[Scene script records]
= = = = = = =
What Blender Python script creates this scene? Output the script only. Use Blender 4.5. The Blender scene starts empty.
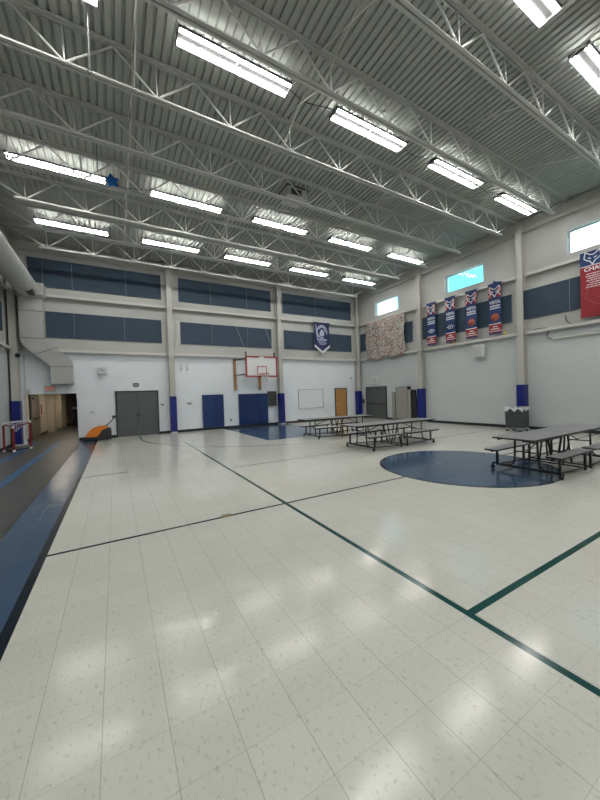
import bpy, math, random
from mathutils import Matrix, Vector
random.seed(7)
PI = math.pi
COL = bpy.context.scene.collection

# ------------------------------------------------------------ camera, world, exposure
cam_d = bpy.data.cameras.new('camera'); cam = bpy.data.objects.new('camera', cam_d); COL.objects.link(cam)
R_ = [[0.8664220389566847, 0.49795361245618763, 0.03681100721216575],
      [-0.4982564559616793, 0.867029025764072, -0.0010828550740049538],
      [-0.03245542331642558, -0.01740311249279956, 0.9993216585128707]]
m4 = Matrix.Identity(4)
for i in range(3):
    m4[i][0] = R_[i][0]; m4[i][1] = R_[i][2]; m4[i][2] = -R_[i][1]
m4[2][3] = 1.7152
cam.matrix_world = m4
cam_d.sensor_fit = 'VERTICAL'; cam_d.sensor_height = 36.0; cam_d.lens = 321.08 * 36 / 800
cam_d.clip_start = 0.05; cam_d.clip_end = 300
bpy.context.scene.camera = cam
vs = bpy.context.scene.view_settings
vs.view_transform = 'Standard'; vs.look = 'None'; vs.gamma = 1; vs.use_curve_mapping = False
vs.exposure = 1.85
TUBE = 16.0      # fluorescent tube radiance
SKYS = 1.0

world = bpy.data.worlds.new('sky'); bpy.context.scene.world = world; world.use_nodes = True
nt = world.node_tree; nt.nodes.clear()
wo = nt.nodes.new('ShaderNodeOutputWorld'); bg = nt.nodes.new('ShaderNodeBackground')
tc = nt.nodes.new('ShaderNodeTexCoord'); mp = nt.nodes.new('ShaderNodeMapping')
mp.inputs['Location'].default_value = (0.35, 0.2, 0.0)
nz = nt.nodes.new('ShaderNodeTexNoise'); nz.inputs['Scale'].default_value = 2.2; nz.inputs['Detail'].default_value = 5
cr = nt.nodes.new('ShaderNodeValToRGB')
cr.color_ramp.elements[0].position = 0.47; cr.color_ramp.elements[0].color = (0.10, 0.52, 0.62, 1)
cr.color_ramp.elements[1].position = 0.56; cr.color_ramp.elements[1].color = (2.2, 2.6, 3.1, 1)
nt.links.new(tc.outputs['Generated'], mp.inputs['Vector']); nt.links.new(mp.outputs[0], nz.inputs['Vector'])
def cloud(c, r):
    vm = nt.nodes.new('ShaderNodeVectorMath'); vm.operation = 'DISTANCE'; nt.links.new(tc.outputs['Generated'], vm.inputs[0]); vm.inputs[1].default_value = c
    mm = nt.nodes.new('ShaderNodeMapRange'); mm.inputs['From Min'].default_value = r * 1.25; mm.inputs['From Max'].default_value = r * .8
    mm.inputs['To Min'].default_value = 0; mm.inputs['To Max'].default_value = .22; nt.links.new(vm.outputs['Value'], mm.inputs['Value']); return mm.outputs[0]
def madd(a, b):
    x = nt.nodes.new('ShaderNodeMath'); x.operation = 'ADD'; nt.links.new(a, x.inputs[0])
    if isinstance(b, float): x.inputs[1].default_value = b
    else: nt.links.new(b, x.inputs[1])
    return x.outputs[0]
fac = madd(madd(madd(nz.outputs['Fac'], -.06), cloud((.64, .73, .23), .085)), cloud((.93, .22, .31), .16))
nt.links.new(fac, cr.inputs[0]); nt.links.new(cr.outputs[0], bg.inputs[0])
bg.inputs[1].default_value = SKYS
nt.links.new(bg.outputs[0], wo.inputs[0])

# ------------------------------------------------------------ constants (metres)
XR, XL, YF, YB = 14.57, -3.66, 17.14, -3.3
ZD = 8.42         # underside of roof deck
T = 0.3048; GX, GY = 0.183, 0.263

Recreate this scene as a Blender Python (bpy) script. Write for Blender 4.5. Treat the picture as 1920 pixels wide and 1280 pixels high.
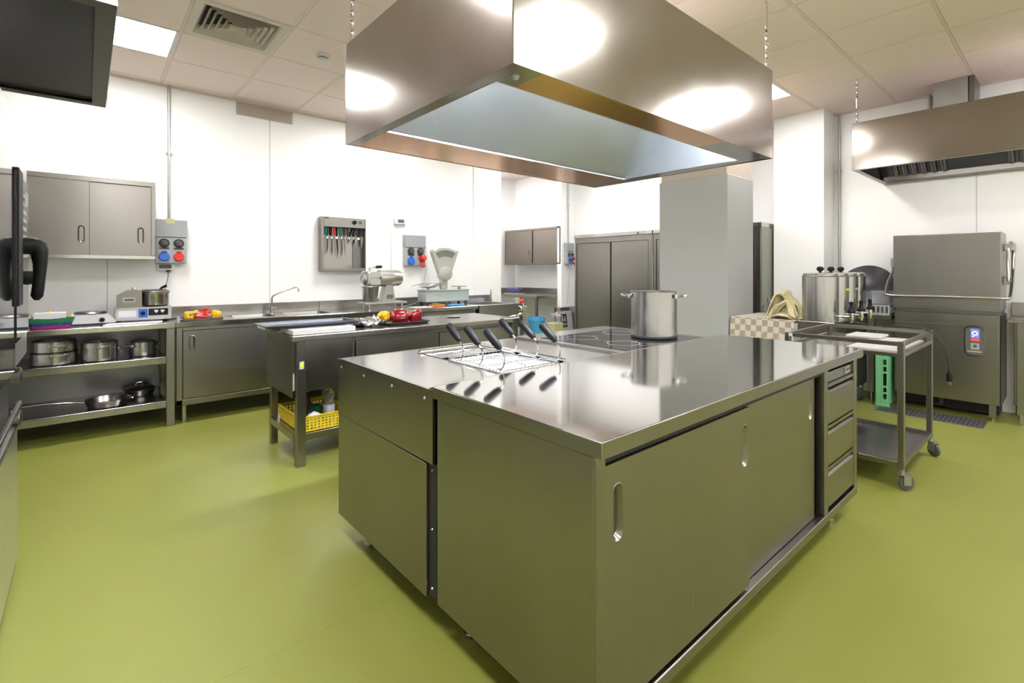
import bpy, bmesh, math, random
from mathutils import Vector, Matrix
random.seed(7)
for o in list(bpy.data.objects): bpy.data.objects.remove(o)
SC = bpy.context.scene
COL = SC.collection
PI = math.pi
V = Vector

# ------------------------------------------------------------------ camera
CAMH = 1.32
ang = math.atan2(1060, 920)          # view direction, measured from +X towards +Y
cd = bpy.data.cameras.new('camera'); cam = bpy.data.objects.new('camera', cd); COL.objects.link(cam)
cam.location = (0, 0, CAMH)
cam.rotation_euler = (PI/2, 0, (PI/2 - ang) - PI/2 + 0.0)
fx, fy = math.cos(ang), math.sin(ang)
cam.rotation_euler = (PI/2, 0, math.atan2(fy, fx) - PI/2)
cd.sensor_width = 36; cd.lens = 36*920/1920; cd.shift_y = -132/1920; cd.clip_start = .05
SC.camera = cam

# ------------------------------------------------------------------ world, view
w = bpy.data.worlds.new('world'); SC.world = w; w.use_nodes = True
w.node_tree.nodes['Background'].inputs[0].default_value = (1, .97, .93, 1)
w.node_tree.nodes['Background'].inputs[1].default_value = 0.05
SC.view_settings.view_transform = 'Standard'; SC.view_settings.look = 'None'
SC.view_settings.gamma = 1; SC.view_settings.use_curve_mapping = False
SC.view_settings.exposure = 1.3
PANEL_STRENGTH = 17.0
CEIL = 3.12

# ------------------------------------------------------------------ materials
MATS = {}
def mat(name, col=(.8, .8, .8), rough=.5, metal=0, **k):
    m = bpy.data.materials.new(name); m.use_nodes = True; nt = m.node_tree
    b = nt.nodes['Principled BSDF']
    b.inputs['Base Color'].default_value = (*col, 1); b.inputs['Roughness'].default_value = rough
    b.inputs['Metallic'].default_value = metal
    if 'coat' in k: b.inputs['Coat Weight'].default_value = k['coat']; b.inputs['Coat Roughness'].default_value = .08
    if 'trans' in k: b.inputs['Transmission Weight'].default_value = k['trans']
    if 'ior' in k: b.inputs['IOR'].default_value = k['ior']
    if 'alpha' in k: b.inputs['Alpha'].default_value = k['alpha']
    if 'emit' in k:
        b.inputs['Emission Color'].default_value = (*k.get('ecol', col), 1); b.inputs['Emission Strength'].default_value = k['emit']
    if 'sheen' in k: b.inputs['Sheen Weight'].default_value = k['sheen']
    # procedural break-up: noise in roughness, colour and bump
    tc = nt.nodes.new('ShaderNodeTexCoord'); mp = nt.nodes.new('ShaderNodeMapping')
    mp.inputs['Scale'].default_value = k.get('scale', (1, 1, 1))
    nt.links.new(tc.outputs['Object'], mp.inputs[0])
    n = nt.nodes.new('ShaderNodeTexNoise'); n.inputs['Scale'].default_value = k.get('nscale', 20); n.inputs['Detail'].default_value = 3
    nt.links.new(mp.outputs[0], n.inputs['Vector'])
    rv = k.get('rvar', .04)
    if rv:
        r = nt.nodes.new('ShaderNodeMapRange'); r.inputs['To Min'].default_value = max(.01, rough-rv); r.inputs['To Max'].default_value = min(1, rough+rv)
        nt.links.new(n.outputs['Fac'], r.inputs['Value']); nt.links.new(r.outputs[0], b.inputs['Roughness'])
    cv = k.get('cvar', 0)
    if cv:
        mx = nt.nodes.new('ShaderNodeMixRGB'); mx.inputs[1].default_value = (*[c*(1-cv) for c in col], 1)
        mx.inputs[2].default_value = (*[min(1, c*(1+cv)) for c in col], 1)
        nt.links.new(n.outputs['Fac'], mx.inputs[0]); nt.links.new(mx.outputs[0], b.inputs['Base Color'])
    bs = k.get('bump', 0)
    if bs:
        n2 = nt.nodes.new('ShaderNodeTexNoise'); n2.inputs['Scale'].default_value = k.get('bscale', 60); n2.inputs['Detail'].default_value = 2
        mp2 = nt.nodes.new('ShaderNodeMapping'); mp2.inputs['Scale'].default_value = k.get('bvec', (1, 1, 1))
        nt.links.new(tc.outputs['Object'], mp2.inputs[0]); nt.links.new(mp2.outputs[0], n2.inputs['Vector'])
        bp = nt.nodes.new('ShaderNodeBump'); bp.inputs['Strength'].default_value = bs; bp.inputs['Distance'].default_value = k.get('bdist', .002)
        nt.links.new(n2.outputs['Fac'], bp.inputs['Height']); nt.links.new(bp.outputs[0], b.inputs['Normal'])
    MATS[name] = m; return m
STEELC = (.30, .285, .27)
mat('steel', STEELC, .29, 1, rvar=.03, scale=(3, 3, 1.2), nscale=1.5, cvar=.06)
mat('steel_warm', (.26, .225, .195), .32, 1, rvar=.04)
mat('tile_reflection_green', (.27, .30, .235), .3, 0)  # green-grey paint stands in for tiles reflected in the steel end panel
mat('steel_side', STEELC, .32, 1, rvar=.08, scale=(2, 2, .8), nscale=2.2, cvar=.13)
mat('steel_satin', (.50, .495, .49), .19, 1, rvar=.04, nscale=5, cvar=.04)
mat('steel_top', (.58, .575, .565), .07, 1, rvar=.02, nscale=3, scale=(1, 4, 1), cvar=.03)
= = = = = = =
◆ What you have to do
Return nothing but the lines running from the start of the data to the line with "COL = bpy.context.scene.collection", please, both ends included and no pictures.

◆ Exercise answer
What Blender Python script creates this scene? Output the script only. Use Blender 4.5. The Blender scene starts empty.
import bpy, math, random
from mathutils import Matrix, Vector
random.seed(7)
PI = math.pi
COL = bpy.context.scene.collection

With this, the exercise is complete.